O foco inicial da companhia são culturas como tomate, feijão, alho e hortaliças. Os grandes clientes em potencial são as monoculturas, mas por enquanto essa não é a prioridade da empresa.

“É claro que se [os produtores de] cana ou soja nos procurarem não vamos dispensar”, afirma ele. “Mas agora estamos concentrados em culturas de margens melhores.”

A companhia ainda não identificou um aumento da procura relacionado à crise global de fertilizantes causada pela guerra na Ucrânia, mas o tema está no radar.

Até aqui, o negócio foi inteiramente financiado pelos fundadores. O investimento total foi de cerca de R$ 4 milhões. Em abril, começa o processo formal de levantar uma rodada de capital de risco.

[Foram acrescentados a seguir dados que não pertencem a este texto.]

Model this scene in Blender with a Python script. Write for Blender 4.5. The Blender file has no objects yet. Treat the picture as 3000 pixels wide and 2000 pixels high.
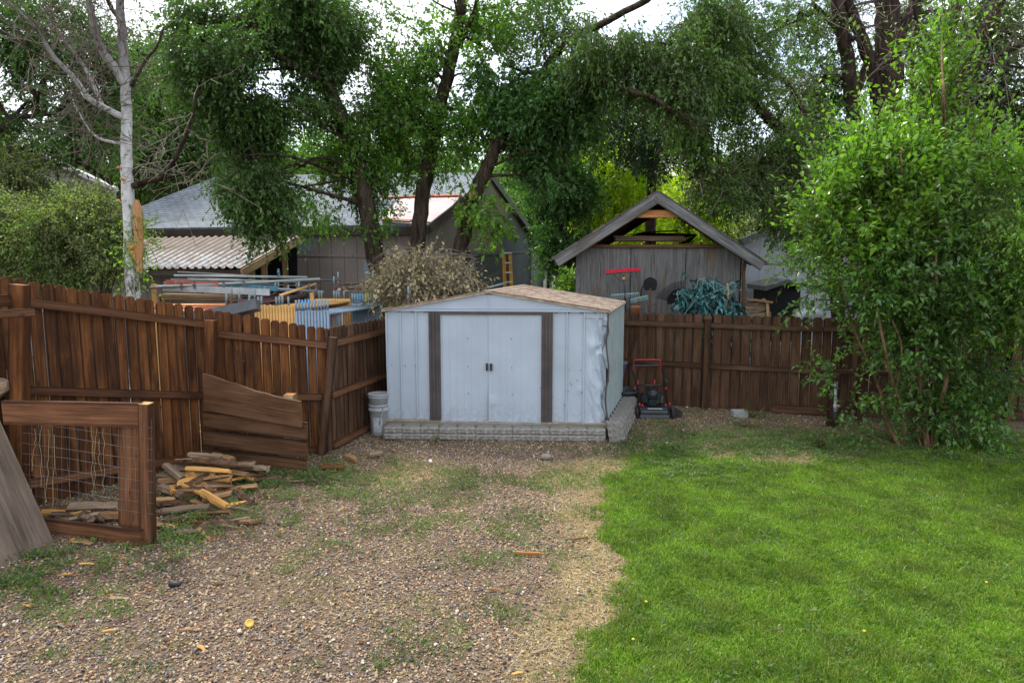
import bpy, math, random
import numpy as np
from mathutils import Vector, Matrix
R = math.radians
random.seed(7); rng = np.random.default_rng(7)
SC = bpy.context.scene
COL = SC.collection
# ------------------------------------------------------------ camera, sky, sun, exposure
CAM_H, PITCH, F = 2.57, R(7.12), 2000.0
cam = bpy.data.cameras.new('camera'); cam.lens = 24.0; cam.sensor_width = 36.0; cam.clip_end = 2000
cam_o = bpy.data.objects.new('camera', cam); COL.objects.link(cam_o)
cam_o.location = (0, 0, CAM_H); cam_o.rotation_euler = (R(90) - PITCH, 0, 0); SC.camera = cam_o
W = bpy.data.worlds.new('World'); SC.world = W; W.use_nodes = True
wt = W.node_tree; wt.nodes.clear()
def wn(t): return wt.nodes.new(t)
SUN_EL, SUN_ROT = R(52), R(-40)
sky = wn('ShaderNodeTexSky'); sky.sky_type = 'NISHITA'; sky.sun_disc = False
sky.sun_elevation = SUN_EL; sky.sun_rotation = SUN_ROT; sky.air_density = 1.0; sky.dust_density = 1.5
tc = wn('ShaderNodeTexCoord'); mp = wn('ShaderNodeMapping'); mp.inputs['Scale'].default_value = (1, 1, 2.6)
mp.inputs['Location'].default_value = (0.3, 0.2, 0)
cn = wn('ShaderNodeTexNoise'); cn.inputs['Scale'].default_value = 2.2; cn.inputs['Detail'].default_value = 7; cn.inputs['Roughness'].default_value = .58
cr = wn('ShaderNodeValToRGB'); cr.color_ramp.elements[0].position = .40; cr.color_ramp.elements[1].position = .56
cr.color_ramp.elements[0].color = (.22, .22, .22, 1)
cmx = wn('ShaderNodeMix'); cmx.data_type = 'RGBA'
cmx.inputs[7].default_value = (6.6, 6.75, 7.1, 1)
bg = wn('ShaderNodeBackground'); bg.inputs['Strength'].default_value = .14; wo = wn('ShaderNodeOutputWorld')
wt.links.new(tc.outputs['Generated'], mp.inputs[0]); wt.links.new(mp.outputs[0], cn.inputs['Vector'])
wt.links.new(cn.outputs['Fac'], cr.inputs[0]); wt.links.new(cr.outputs[0], cmx.inputs[0])
wt.links.new(sky.outputs[0], cmx.inputs[6]); wt.links.new(cmx.outputs[2], bg.inputs[0]); wt.links.new(bg.outputs[0], wo.inputs[0])
sl = bpy.data.lights.new('sun', 'SUN'); sl.energy = 2.3; sl.angle = R(9); sl.color = (1, .95, .87)
so = bpy.data.objects.new('sun', sl); COL.objects.link(so)
sdir = Vector((math.sin(SUN_ROT) * math.cos(SUN_EL), math.cos(SUN_ROT) * math.cos(SUN_EL), math.sin(SUN_EL)))
so.rotation_euler = sdir.to_track_quat('Z', 'Y').to_euler(); so.location = (0, 0, 20)
SC.view_settings.view_transform = 'Standard'; SC.view_settings.look = 'None'
SC.view_settings.exposure = 1.12; SC.view_settings.gamma = 1.0
SC.cycles.max_bounces = 8; SC.cycles.diffuse_bounces = 5; SC.cycles.transmission_bounces = 4; SC.cycles.glossy_bounces = 2
SC.cycles.use_denoising = True
# ------------------------------------------------------------ measuring helpers
cP, sP = math.cos(PITCH), math.sin(PITCH)
def ray(px, py):
    u = (px - 1500) / F; v = (1000 - py) / F
    return u, cP + v * sP, -sP + v * cP
def P(px, py, Y):
    a, b, c = ray(px, py); k = Y / b
    return Vector((a * k, Y, CAM_H + c * k))
def G(px, py, z=0.0):
    a, b, c = ray(px, py); k = (z - CAM_H) / c
    return Vector((a * k, b * k, z))
def PX(px, Y, z):                       # the point at depth Y, height z, seen at column px
    t = (z - CAM_H) / Y; v = (t * cP + sP) / (cP - t * sP); b = cP + v * sP
    return Vector(((px - 1500) / F * Y / b, Y, z))
# ------------------------------------------------------------ value noise
def vnoise(p, seed=0):
    p = np.asarray(p, float); i = np.floor(p).astype(np.int64); f = p - i; f = f * f * (3 - 2 * f)
    def h(a, b, c):
        n = (a * 73856093 ^ b * 19349663 ^ c * 83492791 ^ (seed * 2654435761 + 12345)) & 0x7fffffff
        n = (n ^ (n >> 13)) * 1274126177 & 0x7fffffff
        return ((n ^ (n >> 16)) & 0xffff) / 65535.0
    r = 0
    for dx in (0, 1):
        for dy in (0, 1):
            for dz in (0, 1):
                w = (f[:, 0] if dx else 1 - f[:, 0]) * (f[:, 1] if dy else 1 - f[:, 1]) * (f[:, 2] if dz else 1 - f[:, 2])
                r = r + w * h(i[:, 0] + dx, i[:, 1] + dy, i[:, 2] + dz)
    return r
def fnoise(p, seed=0): return .62 * vnoise(p, seed) + .38 * vnoise(np.asarray(p) * 2.3 + 5, seed + 1)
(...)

O plano é aumentar a equipe no Brasil e também começar a sondar o mercado exterior. A startup já chama a atenção internacionalmente.

No ano passado, a Krilltech foi a grande vencedora de uma competição mundial de startups realizada pela KPMG. Em fins de março, foi uma das oito empresas novatas escolhidas – e a única do Hemisfério Sul –para fazer uma apresentação no World Agritech Innovation Summit, em São Francisco.

O uso da nanotecnologia no campo é aventado há muitos anos, mas só recentemente está se tornando realidade.

Uma das questões levantadas diz respeito à segurança tanto para o consumo humano como para o ambiente (como possíveis contaminações do solo ou do lençol freático pelas nanopartículas).

Stone afirma que a arbolina é completamente digerida pela planta em cerca de duas semanas e, mesmo que ingerida, não oferece risco nenhum de saúde.

A arbolina é composta por átomos de carbono, nitrogênio, oxigênio e hidrogênio, e as matérias-primas são resultado da fermentação de compostos orgânicos.

Algumas companhias usam nanopartículas parecidas com a desenvolvida pela startup brasileira para, por exemplo, entregar nutrientes de forma mais eficiente para a planta.

Mas o executivo diz que não há concorrentes que atuem no metabolismo vegetal e que já estejam produzindo industrialmente.

A Krilltech está prestes a lançar quatro outras nanopartículas, com funções mais específicas. Uma delas, por exemplo, pretende aumentar a absorção de fósforo.

A companhia já tem planos para dobrar a unidade de produção de Salvador – os 200 metros quadrados podem ser grandes em nanoescala, mas devem ficar pequenos para as ambições da Krilltech.